YOUR INSTRUCTIONS:
Of the records that follow, copy only the lines from the line containing "obj('collar', rel(b), M['collar'], t, True)" to the line containing "prof[-1] = (0, prof[-1][1])", both included, exactly as written.

+++ DATASET EXCERPTS +++

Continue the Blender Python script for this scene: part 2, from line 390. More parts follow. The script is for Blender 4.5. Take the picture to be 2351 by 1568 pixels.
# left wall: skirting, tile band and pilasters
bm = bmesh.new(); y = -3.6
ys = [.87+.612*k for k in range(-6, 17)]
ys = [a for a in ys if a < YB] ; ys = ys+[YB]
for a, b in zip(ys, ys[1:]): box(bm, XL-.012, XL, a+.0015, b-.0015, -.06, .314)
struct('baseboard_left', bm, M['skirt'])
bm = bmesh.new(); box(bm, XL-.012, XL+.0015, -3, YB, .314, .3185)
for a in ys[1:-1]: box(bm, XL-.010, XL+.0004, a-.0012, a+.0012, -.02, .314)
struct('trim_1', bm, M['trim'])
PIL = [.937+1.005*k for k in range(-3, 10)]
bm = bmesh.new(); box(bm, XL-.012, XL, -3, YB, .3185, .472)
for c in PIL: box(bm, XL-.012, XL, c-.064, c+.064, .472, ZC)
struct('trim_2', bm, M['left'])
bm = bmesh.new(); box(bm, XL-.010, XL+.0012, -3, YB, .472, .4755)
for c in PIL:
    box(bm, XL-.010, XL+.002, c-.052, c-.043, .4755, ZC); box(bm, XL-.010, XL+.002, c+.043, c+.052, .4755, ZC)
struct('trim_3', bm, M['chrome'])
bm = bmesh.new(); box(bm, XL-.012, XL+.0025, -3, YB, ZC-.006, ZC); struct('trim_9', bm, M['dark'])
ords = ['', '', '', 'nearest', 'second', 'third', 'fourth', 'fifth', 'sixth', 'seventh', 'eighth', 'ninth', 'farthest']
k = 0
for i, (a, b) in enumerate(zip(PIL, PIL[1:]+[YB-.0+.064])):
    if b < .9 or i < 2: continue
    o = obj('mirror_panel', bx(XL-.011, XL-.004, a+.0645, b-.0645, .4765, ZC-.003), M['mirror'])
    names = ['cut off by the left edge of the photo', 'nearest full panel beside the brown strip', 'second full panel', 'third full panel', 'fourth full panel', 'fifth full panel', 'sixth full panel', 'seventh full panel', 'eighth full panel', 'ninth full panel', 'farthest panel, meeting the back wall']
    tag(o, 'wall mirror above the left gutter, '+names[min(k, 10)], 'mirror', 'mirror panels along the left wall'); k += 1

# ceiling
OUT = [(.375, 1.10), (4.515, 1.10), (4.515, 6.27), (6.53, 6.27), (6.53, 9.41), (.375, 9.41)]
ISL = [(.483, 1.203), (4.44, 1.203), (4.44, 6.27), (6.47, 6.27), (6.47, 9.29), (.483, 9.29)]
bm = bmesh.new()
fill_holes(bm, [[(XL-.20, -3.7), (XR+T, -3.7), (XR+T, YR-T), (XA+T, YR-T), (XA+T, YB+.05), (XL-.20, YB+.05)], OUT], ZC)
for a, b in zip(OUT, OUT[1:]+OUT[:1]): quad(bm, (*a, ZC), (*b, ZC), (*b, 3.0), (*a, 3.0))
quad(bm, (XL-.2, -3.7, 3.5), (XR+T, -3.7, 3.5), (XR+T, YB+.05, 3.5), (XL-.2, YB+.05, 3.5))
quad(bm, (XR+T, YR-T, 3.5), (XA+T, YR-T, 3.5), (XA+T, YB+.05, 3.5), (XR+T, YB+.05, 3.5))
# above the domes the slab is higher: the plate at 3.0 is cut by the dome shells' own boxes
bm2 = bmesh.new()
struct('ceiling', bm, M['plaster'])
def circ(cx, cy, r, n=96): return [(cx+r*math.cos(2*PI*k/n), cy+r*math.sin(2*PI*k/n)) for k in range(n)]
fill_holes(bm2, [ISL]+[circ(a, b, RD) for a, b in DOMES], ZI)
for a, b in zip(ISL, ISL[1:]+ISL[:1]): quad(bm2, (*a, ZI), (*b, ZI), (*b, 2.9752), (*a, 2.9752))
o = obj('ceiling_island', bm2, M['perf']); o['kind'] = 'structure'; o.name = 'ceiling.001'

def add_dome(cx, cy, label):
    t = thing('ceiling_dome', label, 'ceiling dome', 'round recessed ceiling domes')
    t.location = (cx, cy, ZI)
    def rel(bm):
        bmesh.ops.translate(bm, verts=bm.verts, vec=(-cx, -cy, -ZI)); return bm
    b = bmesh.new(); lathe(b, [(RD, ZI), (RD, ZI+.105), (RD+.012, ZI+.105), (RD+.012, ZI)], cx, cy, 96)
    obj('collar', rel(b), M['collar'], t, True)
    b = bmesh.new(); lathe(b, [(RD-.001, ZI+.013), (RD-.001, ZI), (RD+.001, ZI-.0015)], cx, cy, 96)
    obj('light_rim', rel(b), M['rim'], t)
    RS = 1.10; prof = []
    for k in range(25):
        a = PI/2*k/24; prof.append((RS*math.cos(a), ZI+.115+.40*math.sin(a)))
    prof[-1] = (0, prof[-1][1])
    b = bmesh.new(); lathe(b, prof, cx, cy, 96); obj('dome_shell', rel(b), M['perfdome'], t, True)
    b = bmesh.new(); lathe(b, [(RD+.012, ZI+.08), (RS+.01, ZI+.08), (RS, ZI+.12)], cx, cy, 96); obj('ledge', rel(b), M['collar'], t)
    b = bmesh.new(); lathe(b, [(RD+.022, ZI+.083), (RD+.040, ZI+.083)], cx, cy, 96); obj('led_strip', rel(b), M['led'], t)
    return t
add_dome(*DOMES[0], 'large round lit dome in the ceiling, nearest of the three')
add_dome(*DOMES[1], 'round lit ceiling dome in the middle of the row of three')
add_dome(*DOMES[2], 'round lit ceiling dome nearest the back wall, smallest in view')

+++
+++ DATASET EXCERPTS +++

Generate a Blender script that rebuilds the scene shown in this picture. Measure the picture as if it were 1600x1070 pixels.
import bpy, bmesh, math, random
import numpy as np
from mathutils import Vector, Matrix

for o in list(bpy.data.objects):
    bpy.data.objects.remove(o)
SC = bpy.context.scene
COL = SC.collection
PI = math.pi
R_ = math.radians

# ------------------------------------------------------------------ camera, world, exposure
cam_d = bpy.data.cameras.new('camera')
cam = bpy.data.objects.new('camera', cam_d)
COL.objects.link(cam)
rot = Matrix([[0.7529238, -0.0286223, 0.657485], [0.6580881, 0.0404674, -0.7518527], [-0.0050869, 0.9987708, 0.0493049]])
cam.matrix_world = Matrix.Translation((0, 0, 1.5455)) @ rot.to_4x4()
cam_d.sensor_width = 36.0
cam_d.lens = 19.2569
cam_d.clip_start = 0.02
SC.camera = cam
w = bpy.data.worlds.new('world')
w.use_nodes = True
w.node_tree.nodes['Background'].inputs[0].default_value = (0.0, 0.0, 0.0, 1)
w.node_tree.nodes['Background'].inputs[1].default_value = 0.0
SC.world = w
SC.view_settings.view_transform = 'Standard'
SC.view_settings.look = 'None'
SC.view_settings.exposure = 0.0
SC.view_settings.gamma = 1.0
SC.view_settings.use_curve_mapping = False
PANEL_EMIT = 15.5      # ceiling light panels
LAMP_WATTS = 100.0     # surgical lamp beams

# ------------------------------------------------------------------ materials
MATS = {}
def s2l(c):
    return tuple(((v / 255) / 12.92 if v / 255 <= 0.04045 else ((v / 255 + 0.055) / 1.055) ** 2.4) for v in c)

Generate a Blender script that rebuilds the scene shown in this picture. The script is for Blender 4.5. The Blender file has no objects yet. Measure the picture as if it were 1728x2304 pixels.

+++
+++ DATASET EXCERPTS +++

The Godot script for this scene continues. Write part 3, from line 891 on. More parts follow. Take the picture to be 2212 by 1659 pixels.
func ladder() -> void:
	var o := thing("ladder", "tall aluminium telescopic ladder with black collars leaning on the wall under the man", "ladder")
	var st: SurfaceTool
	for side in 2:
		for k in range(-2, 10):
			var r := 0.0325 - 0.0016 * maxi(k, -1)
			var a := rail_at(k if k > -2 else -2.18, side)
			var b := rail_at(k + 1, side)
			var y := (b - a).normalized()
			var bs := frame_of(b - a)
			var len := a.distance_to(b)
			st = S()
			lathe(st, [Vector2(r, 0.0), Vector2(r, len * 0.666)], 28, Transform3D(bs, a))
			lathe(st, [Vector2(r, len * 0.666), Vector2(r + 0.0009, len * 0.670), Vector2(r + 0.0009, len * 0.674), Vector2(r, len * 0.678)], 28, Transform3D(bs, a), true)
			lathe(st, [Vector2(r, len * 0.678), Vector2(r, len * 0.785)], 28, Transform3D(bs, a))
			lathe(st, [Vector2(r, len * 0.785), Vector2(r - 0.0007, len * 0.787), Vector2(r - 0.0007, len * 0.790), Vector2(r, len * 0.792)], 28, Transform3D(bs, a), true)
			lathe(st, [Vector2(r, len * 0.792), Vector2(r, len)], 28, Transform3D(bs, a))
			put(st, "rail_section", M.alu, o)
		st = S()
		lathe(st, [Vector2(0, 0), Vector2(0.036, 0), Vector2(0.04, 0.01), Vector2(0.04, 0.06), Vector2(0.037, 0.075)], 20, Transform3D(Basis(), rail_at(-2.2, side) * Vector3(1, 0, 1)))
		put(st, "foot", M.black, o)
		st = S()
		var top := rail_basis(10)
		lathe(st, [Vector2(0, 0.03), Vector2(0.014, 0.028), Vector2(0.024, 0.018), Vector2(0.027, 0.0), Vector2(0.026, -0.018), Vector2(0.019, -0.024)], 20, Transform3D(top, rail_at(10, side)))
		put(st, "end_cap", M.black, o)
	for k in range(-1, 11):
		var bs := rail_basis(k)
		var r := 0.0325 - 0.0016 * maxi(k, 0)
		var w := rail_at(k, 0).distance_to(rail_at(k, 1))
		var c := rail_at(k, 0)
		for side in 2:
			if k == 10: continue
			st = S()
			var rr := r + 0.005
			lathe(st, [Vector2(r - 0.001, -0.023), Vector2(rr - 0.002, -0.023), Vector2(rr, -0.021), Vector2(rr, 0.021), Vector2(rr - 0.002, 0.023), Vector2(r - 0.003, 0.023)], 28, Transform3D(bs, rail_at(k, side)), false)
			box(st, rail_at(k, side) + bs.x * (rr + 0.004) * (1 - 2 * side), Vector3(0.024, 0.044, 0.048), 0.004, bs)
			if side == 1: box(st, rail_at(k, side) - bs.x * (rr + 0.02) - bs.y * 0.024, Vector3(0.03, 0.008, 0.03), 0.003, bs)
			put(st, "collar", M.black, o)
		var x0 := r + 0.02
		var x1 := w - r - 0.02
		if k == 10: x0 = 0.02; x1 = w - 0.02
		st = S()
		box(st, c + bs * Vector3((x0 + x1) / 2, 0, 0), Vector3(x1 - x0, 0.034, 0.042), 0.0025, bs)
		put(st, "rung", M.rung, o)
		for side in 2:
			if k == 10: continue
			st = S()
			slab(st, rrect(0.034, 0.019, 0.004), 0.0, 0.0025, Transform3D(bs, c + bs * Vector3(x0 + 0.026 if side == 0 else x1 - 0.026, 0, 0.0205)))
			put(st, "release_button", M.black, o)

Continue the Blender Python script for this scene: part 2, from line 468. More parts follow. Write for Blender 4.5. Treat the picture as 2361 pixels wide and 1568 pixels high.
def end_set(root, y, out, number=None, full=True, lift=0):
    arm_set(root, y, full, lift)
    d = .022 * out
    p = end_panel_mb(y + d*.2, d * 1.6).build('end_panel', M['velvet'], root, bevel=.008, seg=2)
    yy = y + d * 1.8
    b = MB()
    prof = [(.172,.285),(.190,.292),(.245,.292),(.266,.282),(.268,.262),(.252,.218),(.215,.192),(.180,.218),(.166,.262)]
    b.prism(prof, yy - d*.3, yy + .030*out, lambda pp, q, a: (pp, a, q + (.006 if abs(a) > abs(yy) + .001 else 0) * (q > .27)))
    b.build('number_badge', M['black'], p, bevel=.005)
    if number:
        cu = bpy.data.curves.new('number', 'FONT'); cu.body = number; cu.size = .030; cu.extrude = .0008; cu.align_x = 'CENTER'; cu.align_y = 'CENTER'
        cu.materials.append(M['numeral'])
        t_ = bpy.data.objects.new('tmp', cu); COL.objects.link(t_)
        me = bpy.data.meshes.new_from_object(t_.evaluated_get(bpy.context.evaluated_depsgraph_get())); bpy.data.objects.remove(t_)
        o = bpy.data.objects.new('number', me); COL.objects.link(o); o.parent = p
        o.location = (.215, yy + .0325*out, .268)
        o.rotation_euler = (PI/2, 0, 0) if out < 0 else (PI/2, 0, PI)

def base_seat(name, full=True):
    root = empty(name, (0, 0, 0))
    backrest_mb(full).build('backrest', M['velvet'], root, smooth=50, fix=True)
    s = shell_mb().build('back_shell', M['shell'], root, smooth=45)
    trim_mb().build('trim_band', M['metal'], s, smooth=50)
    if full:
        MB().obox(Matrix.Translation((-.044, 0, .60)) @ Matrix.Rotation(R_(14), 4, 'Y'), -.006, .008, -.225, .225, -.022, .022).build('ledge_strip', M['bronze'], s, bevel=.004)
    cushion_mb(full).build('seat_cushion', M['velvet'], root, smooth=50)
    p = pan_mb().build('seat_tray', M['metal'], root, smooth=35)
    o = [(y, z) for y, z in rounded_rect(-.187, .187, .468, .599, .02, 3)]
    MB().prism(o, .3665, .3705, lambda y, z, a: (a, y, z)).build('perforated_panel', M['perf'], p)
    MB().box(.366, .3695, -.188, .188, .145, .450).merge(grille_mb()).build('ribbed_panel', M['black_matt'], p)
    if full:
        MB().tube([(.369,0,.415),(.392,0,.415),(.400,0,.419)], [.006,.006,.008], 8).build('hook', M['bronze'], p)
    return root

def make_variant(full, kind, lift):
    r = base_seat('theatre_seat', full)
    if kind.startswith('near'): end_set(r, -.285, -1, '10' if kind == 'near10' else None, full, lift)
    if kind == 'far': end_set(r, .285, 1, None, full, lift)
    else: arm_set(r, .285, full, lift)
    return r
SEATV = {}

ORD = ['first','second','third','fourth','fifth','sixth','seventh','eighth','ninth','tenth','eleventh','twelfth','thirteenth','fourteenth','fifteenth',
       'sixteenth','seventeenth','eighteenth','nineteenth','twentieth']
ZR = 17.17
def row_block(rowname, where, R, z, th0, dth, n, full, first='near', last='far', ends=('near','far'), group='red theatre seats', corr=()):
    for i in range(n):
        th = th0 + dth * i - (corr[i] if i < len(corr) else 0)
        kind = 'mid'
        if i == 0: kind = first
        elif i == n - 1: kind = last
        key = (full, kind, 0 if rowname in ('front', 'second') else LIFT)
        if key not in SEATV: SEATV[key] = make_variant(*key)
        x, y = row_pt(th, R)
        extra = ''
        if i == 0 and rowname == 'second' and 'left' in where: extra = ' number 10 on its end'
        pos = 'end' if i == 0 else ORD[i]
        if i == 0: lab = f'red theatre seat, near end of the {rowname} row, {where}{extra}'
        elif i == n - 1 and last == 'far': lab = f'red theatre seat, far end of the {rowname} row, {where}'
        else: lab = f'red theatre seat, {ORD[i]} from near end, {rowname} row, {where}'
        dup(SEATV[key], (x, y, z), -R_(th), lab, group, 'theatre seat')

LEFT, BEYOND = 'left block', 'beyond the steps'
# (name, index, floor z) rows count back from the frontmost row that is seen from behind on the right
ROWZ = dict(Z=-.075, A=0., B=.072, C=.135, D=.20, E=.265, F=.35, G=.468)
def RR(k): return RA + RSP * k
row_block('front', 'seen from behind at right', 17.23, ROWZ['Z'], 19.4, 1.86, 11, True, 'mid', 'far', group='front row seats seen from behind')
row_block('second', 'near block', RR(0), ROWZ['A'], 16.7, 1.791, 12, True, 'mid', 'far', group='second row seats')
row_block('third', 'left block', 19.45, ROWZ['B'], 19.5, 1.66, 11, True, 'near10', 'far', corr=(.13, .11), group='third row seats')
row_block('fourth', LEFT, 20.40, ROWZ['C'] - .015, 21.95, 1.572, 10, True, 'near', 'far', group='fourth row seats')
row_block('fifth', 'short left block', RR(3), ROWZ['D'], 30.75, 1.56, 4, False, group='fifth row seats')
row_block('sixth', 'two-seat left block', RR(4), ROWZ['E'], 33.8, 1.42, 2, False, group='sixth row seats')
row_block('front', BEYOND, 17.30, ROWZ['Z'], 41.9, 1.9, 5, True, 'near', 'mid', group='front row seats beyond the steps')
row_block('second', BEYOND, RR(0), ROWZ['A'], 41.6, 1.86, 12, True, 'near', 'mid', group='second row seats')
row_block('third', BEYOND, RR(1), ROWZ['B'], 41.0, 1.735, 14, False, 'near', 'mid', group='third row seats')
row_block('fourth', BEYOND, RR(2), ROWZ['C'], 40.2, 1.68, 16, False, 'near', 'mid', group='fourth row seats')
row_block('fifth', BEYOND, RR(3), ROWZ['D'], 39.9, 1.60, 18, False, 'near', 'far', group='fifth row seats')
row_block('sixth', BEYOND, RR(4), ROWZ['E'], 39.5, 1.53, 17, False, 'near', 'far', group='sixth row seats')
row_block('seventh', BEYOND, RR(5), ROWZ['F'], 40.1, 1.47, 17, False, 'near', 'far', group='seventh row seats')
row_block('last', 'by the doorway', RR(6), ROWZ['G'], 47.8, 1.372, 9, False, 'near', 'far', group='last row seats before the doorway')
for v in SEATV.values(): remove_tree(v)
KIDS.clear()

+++

FINISHED EXERCISE:
    obj('collar', rel(b), M['collar'], t, True)
    b = bmesh.new(); lathe(b, [(RD-.001, ZI+.013), (RD-.001, ZI), (RD+.001, ZI-.0015)], cx, cy, 96)
    obj('light_rim', rel(b), M['rim'], t)
    RS = 1.10; prof = []
    for k in range(25):
        a = PI/2*k/24; prof.append((RS*math.cos(a), ZI+.115+.40*math.sin(a)))
    prof[-1] = (0, prof[-1][1])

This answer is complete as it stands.